MATERIAL:
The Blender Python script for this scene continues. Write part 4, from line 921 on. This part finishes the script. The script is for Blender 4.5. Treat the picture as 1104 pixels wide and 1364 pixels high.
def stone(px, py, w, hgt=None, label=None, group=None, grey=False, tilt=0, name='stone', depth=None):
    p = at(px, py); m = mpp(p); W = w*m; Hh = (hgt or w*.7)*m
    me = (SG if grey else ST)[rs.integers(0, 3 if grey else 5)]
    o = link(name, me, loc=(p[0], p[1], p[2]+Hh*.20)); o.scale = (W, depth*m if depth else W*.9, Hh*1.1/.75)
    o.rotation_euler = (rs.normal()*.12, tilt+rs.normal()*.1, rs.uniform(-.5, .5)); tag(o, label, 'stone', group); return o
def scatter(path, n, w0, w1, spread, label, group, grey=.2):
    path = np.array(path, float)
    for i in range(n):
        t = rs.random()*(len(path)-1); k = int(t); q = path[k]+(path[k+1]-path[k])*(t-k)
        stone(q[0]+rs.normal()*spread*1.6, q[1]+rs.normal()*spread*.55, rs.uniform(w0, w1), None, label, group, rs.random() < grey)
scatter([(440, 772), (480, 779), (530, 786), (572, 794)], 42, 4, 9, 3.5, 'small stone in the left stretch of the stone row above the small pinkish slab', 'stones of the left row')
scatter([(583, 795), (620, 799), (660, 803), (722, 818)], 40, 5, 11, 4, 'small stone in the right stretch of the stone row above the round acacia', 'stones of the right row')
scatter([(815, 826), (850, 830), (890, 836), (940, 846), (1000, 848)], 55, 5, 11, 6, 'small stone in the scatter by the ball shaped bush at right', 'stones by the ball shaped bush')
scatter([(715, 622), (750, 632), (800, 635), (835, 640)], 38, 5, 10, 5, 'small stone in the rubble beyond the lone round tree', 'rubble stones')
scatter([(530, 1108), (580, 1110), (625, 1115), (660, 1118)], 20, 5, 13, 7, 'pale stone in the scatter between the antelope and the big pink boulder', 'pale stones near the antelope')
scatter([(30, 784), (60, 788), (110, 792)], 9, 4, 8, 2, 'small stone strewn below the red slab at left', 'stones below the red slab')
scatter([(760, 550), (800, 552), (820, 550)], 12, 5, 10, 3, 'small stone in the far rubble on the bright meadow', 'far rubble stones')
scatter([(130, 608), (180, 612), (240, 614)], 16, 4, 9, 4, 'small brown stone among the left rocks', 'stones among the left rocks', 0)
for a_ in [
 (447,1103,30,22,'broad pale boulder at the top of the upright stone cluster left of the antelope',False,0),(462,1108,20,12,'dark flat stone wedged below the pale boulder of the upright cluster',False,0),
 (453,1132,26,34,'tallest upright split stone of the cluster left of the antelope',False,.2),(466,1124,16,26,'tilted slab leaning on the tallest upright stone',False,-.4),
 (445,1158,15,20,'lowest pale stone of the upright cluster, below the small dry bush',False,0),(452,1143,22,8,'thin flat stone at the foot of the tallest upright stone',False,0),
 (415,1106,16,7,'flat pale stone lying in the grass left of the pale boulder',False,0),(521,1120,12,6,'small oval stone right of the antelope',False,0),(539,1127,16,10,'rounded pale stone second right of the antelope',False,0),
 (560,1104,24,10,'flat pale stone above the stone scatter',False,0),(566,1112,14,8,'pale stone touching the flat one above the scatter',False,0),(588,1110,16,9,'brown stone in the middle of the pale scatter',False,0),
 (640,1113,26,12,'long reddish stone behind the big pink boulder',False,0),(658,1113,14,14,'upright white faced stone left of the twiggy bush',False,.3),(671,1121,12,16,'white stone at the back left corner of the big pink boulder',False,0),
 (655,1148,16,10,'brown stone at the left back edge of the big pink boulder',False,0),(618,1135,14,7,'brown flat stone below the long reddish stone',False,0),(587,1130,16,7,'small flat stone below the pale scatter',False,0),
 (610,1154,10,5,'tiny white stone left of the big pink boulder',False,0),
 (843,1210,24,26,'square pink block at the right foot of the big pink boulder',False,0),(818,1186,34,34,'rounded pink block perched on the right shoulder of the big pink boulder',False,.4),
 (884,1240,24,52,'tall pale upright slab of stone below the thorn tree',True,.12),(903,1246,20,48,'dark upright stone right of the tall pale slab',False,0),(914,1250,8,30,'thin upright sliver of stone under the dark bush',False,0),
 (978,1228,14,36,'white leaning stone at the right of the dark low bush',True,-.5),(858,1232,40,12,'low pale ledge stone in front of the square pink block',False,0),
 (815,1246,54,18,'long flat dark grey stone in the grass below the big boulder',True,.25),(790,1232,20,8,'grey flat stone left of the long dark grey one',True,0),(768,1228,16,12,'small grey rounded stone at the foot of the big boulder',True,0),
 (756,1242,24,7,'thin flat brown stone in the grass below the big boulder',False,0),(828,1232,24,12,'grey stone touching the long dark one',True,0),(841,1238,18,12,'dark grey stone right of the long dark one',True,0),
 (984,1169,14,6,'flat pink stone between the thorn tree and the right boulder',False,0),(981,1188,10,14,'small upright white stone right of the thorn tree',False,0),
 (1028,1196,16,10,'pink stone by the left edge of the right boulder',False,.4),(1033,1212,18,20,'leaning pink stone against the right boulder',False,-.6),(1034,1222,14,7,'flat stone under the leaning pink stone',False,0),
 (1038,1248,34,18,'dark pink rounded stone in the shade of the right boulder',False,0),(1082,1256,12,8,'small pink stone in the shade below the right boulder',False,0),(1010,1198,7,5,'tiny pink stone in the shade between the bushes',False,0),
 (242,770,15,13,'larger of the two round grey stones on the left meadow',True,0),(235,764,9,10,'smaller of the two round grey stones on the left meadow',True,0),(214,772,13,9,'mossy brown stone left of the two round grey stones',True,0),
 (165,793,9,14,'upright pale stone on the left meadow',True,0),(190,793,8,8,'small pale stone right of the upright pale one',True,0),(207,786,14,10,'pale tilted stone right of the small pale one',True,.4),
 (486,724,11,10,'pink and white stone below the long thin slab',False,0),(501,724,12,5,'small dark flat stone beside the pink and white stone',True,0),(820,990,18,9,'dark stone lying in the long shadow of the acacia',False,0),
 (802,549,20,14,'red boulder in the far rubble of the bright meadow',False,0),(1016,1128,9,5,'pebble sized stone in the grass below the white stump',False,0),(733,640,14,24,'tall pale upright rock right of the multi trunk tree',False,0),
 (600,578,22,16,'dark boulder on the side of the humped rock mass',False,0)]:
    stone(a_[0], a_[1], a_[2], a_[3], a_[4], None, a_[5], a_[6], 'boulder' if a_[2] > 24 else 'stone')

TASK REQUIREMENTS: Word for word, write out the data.

FINAL RESULT:
The Blender Python script for this scene continues. Write part 4, from line 921 on. This part finishes the script. The script is for Blender 4.5. Treat the picture as 1104 pixels wide and 1364 pixels high.
def stone(px, py, w, hgt=None, label=None, group=None, grey=False, tilt=0, name='stone', depth=None):
    p = at(px, py); m = mpp(p); W = w*m; Hh = (hgt or w*.7)*m
    me = (SG if grey else ST)[rs.integers(0, 3 if grey else 5)]
    o = link(name, me, loc=(p[0], p[1], p[2]+Hh*.20)); o.scale = (W, depth*m if depth else W*.9, Hh*1.1/.75)
    o.rotation_euler = (rs.normal()*.12, tilt+rs.normal()*.1, rs.uniform(-.5, .5)); tag(o, label, 'stone', group); return o
def scatter(path, n, w0, w1, spread, label, group, grey=.2):
    path = np.array(path, float)
    for i in range(n):
        t = rs.random()*(len(path)-1); k = int(t); q = path[k]+(path[k+1]-path[k])*(t-k)
        stone(q[0]+rs.normal()*spread*1.6, q[1]+rs.normal()*spread*.55, rs.uniform(w0, w1), None, label, group, rs.random() < grey)
scatter([(440, 772), (480, 779), (530, 786), (572, 794)], 42, 4, 9, 3.5, 'small stone in the left stretch of the stone row above the small pinkish slab', 'stones of the left row')
scatter([(583, 795), (620, 799), (660, 803), (722, 818)], 40, 5, 11, 4, 'small stone in the right stretch of the stone row above the round acacia', 'stones of the right row')
scatter([(815, 826), (850, 830), (890, 836), (940, 846), (1000, 848)], 55, 5, 11, 6, 'small stone in the scatter by the ball shaped bush at right', 'stones by the ball shaped bush')
scatter([(715, 622), (750, 632), (800, 635), (835, 640)], 38, 5, 10, 5, 'small stone in the rubble beyond the lone round tree', 'rubble stones')
scatter([(530, 1108), (580, 1110), (625, 1115), (660, 1118)], 20, 5, 13, 7, 'pale stone in the scatter between the antelope and the big pink boulder', 'pale stones near the antelope')
scatter([(30, 784), (60, 788), (110, 792)], 9, 4, 8, 2, 'small stone strewn below the red slab at left', 'stones below the red slab')
scatter([(760, 550), (800, 552), (820, 550)], 12, 5, 10, 3, 'small stone in the far rubble on the bright meadow', 'far rubble stones')
scatter([(130, 608), (180, 612), (240, 614)], 16, 4, 9, 4, 'small brown stone among the left rocks', 'stones among the left rocks', 0)
for a_ in [
 (447,1103,30,22,'broad pale boulder at the top of the upright stone cluster left of the antelope',False,0),(462,1108,20,12,'dark flat stone wedged below the pale boulder of the upright cluster',False,0),
 (453,1132,26,34,'tallest upright split stone of the cluster left of the antelope',False,.2),(466,1124,16,26,'tilted slab leaning on the tallest upright stone',False,-.4),
 (445,1158,15,20,'lowest pale stone of the upright cluster, below the small dry bush',False,0),(452,1143,22,8,'thin flat stone at the foot of the tallest upright stone',False,0),
 (415,1106,16,7,'flat pale stone lying in the grass left of the pale boulder',False,0),(521,1120,12,6,'small oval stone right of the antelope',False,0),(539,1127,16,10,'rounded pale stone second right of the antelope',False,0),
 (560,1104,24,10,'flat pale stone above the stone scatter',False,0),(566,1112,14,8,'pale stone touching the flat one above the scatter',False,0),(588,1110,16,9,'brown stone in the middle of the pale scatter',False,0),
 (640,1113,26,12,'long reddish stone behind the big pink boulder',False,0),(658,1113,14,14,'upright white faced stone left of the twiggy bush',False,.3),(671,1121,12,16,'white stone at the back left corner of the big pink boulder',False,0),
 (655,1148,16,10,'brown stone at the left back edge of the big pink boulder',False,0),(618,1135,14,7,'brown flat stone below the long reddish stone',False,0),(587,1130,16,7,'small flat stone below the pale scatter',False,0),
 (610,1154,10,5,'tiny white stone left of the big pink boulder',False,0),
 (843,1210,24,26,'square pink block at the right foot of the big pink boulder',False,0),(818,1186,34,34,'rounded pink block perched on the right shoulder of the big pink boulder',False,.4),
 (884,1240,24,52,'tall pale upright slab of stone below the thorn tree',True,.12),(903,1246,20,48,'dark upright stone right of the tall pale slab',False,0),(914,1250,8,30,'thin upright sliver of stone under the dark bush',False,0),
 (978,1228,14,36,'white leaning stone at the right of the dark low bush',True,-.5),(858,1232,40,12,'low pale ledge stone in front of the square pink block',False,0),
 (815,1246,54,18,'long flat dark grey stone in the grass below the big boulder',True,.25),(790,1232,20,8,'grey flat stone left of the long dark grey one',True,0),(768,1228,16,12,'small grey rounded stone at the foot of the big boulder',True,0),
 (756,1242,24,7,'thin flat brown stone in the grass below the big boulder',False,0),(828,1232,24,12,'grey stone touching the long dark one',True,0),(841,1238,18,12,'dark grey stone right of the long dark one',True,0),
 (984,1169,14,6,'flat pink stone between the thorn tree and the right boulder',False,0),(981,1188,10,14,'small upright white stone right of the thorn tree',False,0),
 (1028,1196,16,10,'pink stone by the left edge of the right boulder',False,.4),(1033,1212,18,20,'leaning pink stone against the right boulder',False,-.6),(1034,1222,14,7,'flat stone under the leaning pink stone',False,0),
 (1038,1248,34,18,'dark pink rounded stone in the shade of the right boulder',False,0),(1082,1256,12,8,'small pink stone in the shade below the right boulder',False,0),(1010,1198,7,5,'tiny pink stone in the shade between the bushes',False,0),
 (242,770,15,13,'larger of the two round grey stones on the left meadow',True,0),(235,764,9,10,'smaller of the two round grey stones on the left meadow',True,0),(214,772,13,9,'mossy brown stone left of the two round grey stones',True,0),
 (165,793,9,14,'upright pale stone on the left meadow',True,0),(190,793,8,8,'small pale stone right of the upright pale one',True,0),(207,786,14,10,'pale tilted stone right of the small pale one',True,.4),
 (486,724,11,10,'pink and white stone below the long thin slab',False,0),(501,724,12,5,'small dark flat stone beside the pink and white stone',True,0),(820,990,18,9,'dark stone lying in the long shadow of the acacia',False,0),
 (802,549,20,14,'red boulder in the far rubble of the bright meadow',False,0),(1016,1128,9,5,'pebble sized stone in the grass below the white stump',False,0),(733,640,14,24,'tall pale upright rock right of the multi trunk tree',False,0),
 (600,578,22,16,'dark boulder on the side of the humped rock mass',False,0)]:
    stone(a_[0], a_[1], a_[2], a_[3], a_[4], None, a_[5], a_[6], 'boulder' if a_[2] > 24 else 'stone')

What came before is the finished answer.